Brocade can’t seem to get its story straight. Their first recourse is to say that “nobody is using FCoE.” Okay, let’s assume that’s true. Then why bother? No one is using AoE (ATA over Ethernet), but I don’t see technically flawed hit pieces on AoE trying to prove that point.

So, someone must be using it. Someone like the 25,000-or-so customers Cisco has using the technology (HP, btw, is number 2 in FCoE market share; Brocade is fifth). “Oh,” Brocade says, “that’s all in the server access layer.” So… they’re not using it, but they are using it? But what difference does that actually make? Is something only considered “adopted” if it completely eradicates all other forms of technology in the Data Center? Get real.

“FC has the most common deployments,” they finally say, but I have to confess I don’t know what that means. Yes, okay, a technology that is nearly 20 years old should have more common deployments than one that is 5 years old. That is just common sense. If this argument held any merit whatsoever in technology there is no way Moore’s Law would exist.

All in all, this study reeks of desperation on Brocade’s part, that they are willing to throw caution (and logic) to the wind, pay for – and publish – some of the worst testing I’ve ever seen in my life, and get other media firms to promote it. The risk certainly outweighs the reward, unless they were banking on no one actually reading the report and simply taking the headline as gospel.

The sad part of that, though, is that may be exactly what they were hoping for. What’s even sadder is that they may ultimately be right.

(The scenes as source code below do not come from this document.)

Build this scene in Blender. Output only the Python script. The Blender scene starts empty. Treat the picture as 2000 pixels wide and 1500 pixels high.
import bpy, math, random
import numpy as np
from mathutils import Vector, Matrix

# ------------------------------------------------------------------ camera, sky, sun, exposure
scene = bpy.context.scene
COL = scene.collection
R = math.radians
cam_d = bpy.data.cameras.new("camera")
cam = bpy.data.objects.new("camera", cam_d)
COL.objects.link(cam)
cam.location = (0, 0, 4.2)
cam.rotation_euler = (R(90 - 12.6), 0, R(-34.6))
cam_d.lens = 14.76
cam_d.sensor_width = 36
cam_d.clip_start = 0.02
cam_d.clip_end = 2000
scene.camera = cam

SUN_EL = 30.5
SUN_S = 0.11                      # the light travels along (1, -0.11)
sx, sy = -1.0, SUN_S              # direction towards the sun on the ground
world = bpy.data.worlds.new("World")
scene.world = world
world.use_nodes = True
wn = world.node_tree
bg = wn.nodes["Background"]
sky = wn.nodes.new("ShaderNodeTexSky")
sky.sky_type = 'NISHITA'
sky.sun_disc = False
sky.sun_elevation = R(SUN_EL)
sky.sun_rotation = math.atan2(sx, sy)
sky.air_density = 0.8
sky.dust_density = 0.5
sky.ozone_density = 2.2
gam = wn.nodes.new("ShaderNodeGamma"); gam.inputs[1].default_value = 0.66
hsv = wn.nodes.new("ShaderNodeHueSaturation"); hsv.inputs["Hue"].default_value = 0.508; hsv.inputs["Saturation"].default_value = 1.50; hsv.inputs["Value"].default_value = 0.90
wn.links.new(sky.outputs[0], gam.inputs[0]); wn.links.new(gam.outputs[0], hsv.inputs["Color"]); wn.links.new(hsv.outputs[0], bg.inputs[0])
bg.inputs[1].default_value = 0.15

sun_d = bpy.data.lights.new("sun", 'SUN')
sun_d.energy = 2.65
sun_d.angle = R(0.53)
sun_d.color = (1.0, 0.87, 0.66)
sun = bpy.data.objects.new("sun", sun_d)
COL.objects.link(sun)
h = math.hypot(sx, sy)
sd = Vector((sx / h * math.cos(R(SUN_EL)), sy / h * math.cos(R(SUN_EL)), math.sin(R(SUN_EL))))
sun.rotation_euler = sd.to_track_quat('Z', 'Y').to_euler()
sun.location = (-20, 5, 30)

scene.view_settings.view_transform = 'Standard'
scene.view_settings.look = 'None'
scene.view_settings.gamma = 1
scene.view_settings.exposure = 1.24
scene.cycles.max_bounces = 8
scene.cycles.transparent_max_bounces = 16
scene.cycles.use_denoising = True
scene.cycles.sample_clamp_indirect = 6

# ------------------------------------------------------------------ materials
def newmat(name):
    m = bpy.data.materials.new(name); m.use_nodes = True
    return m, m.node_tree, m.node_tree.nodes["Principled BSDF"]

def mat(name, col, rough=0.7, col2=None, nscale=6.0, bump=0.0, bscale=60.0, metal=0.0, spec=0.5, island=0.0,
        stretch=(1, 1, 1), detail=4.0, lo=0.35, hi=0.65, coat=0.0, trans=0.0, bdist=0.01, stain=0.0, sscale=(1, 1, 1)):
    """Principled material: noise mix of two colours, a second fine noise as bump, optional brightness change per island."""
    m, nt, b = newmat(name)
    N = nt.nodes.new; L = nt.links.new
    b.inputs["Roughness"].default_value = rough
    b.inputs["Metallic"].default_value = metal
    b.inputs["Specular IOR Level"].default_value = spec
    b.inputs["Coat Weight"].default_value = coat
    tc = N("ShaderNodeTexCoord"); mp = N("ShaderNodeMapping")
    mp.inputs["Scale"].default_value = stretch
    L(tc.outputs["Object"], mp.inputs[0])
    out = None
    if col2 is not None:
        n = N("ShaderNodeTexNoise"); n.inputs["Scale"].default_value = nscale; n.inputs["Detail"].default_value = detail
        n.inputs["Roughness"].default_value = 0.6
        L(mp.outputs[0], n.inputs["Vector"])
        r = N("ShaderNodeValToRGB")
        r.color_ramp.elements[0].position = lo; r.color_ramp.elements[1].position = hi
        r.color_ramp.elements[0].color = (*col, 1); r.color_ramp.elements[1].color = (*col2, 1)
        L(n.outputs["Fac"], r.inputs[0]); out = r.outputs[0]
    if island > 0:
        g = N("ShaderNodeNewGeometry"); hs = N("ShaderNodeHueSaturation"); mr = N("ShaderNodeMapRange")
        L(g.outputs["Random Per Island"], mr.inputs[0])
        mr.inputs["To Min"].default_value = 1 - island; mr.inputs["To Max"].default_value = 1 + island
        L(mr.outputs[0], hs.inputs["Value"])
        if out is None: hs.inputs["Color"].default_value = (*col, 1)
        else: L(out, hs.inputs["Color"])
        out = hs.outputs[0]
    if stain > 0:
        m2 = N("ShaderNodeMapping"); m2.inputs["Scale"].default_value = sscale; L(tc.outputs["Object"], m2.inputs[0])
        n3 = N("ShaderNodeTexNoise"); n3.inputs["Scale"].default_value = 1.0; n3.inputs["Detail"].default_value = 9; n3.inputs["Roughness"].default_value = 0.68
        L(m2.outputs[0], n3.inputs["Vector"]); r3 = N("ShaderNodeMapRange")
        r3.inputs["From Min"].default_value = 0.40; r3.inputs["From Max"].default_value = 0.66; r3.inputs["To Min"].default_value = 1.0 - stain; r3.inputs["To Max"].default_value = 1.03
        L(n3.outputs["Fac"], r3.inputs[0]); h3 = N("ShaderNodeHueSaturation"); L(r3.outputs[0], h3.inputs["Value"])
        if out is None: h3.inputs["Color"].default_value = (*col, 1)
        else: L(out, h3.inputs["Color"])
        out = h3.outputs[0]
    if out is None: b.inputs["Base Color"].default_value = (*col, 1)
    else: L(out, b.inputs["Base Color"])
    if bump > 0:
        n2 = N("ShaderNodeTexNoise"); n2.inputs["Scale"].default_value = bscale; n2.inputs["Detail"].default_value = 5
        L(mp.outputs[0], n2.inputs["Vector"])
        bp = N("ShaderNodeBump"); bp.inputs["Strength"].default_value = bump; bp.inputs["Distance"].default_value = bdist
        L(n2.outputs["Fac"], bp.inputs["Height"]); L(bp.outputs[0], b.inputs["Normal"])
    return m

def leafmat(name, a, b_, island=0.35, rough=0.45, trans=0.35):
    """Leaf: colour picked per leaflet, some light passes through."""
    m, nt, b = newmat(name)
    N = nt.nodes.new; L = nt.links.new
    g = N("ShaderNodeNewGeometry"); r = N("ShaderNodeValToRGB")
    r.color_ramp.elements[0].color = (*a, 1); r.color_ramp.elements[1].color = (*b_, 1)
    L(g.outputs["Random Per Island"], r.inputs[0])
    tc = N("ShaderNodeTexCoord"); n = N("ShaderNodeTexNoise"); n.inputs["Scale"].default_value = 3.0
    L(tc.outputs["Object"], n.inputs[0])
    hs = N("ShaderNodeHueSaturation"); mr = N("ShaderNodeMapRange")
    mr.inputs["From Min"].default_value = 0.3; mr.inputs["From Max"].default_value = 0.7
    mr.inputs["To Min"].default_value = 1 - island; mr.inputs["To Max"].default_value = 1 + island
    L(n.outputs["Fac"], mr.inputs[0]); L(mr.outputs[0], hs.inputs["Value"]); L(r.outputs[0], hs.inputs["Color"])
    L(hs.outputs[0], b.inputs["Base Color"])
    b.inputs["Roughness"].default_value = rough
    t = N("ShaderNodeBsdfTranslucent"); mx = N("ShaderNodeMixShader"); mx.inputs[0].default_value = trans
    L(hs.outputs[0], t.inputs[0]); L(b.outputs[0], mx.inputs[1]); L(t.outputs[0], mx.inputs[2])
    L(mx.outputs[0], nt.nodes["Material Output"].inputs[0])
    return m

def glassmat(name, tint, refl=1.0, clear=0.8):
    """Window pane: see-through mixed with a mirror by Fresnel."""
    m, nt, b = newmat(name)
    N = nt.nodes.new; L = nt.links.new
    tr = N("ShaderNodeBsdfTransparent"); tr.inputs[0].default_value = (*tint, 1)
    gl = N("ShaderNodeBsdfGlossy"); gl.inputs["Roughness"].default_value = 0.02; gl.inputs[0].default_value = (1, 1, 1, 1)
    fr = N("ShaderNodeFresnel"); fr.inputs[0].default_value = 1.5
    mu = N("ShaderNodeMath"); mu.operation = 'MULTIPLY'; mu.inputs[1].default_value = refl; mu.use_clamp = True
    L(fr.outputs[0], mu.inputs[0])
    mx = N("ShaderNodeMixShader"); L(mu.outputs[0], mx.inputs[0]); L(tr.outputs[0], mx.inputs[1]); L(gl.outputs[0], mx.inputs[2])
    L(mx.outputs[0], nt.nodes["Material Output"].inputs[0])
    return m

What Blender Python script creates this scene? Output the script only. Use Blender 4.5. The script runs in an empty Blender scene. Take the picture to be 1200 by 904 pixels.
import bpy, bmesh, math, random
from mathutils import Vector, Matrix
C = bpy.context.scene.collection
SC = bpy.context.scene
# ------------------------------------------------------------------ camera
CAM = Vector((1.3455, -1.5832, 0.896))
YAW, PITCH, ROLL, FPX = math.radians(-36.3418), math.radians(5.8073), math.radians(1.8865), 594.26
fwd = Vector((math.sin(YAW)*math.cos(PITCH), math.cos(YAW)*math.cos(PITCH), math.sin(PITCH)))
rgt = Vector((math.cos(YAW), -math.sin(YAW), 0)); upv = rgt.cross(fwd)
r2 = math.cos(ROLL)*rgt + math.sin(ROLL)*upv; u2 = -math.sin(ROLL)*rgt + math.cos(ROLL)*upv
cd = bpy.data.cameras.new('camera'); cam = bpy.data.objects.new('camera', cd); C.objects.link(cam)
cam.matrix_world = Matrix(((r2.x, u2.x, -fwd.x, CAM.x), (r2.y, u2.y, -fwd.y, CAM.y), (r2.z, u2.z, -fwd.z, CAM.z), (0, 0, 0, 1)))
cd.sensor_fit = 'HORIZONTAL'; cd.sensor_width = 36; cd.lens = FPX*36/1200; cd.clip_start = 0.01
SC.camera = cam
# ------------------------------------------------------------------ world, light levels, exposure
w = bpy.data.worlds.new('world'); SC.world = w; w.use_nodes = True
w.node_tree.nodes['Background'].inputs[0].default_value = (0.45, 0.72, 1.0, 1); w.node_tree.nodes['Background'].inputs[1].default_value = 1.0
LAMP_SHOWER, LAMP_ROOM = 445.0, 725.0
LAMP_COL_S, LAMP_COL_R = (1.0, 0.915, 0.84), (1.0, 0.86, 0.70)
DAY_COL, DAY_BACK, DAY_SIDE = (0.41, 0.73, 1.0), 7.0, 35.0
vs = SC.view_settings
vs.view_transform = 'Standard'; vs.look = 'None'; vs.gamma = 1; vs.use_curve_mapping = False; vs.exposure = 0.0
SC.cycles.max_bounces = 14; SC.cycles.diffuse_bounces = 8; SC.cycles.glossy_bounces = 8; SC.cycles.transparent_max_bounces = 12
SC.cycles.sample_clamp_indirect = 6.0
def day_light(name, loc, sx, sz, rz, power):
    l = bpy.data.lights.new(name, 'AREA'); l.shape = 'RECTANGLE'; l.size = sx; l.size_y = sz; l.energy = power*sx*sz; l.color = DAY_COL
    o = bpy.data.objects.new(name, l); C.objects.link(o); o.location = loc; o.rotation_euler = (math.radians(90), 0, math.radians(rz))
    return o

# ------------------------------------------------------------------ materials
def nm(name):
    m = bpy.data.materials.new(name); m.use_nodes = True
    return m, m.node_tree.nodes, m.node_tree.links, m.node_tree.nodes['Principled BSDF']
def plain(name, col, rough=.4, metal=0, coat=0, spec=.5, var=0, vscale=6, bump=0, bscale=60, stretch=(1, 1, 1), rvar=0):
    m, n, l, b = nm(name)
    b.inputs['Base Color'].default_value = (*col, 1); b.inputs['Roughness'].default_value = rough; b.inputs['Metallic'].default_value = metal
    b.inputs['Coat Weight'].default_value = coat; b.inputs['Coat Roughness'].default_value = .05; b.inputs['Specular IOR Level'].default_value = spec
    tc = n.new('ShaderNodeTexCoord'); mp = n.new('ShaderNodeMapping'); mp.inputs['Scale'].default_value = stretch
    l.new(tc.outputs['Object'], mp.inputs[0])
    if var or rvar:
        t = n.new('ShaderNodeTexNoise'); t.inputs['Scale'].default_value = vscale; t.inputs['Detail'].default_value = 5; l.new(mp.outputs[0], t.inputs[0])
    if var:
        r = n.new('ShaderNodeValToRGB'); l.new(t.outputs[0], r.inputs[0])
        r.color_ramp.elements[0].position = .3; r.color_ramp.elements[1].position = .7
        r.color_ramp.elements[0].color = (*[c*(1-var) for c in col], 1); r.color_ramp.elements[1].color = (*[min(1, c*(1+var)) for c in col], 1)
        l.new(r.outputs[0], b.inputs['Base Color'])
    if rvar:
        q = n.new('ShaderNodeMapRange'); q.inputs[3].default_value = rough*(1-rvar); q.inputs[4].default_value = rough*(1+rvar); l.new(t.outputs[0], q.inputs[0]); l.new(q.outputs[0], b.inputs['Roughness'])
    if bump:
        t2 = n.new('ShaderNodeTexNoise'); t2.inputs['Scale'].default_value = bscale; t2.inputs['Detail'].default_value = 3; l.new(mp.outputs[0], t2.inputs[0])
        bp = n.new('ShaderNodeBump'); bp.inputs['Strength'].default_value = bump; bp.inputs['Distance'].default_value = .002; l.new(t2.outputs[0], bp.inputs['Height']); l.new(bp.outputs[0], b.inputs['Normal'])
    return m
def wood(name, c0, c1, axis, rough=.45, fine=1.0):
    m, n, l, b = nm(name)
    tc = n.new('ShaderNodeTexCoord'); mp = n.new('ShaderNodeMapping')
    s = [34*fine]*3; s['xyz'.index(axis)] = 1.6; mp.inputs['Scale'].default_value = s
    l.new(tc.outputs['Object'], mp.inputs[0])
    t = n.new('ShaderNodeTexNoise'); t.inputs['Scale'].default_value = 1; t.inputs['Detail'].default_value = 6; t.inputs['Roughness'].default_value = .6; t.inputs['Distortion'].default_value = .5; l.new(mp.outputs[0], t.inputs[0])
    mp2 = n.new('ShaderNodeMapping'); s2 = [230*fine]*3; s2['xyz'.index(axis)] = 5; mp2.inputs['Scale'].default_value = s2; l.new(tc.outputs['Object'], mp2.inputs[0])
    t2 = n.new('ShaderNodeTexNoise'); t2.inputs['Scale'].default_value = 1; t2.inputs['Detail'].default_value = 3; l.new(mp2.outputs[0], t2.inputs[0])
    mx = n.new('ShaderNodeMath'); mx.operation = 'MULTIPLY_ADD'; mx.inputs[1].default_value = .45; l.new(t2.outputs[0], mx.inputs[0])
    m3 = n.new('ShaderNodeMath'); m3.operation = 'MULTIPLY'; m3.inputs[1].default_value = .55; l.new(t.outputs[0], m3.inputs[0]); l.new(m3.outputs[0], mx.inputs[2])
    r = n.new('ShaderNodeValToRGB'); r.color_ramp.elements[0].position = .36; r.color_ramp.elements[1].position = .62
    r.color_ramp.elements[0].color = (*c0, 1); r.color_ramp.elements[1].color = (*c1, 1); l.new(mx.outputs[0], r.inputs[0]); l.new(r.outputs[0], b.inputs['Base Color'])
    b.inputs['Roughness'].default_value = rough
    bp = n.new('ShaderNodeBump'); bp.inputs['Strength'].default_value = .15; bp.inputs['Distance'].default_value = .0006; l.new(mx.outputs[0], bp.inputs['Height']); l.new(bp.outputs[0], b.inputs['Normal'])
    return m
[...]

[Update: Evaluator Group has since posted an “explanation.” I’ll leave it to you to determine if the issues have been addressed.]

Comments

  1. Pingback: Is FCoE faster than Fibre Channel? Who knows? Just run your own tests | Techbait Tech News

  2. All the vendors do that. Cisco, with the technically empty Single Network Vendor benefits reports tries to push a “truth” that is not absolute. Implementing a multivendor network can bring some advantages, like better leverage negotiating prices and you can have the best equipment in class for each job (no, Cisco is not the best at all networking areas. For example, Cisco´s WAN optimization is way inferior than Riverbed´s. “Independent studies” seen to “forget” some details depending who is funding.
    This post is nicely written and does a good job remembering us all that this is a common practice, and showing all the holes in the “study”, but please remember that this is not a competitor´s only practice.

    1. Author

      Hi Rafael,

      There is no question that vendors wish to promote their solutions/products, often at the expense of competitors. Cisco ran an embarrassing campaign a few years ago, in fact, where Juniper was the named target. Cisco was rightfully thumped for that, IMO.

      This is not about Cisco, nor is it actually about Brocade – as anyone from any company could conceivably sign off on a competitive example.

      The issue here is that usually these kinds of ‘studies’ are grounded in some semblance of reality. In this case, though, the research is so dishonest, so disingenuous, so wrong on every level, that there should have been serious recrimination on the part of the tech media. If Cisco ran something so flawed and dishonest, they/we should be rightfully flogged for it. The excuse that “everyone does something similar” is no excuse, and I hold my company to no lighter standard.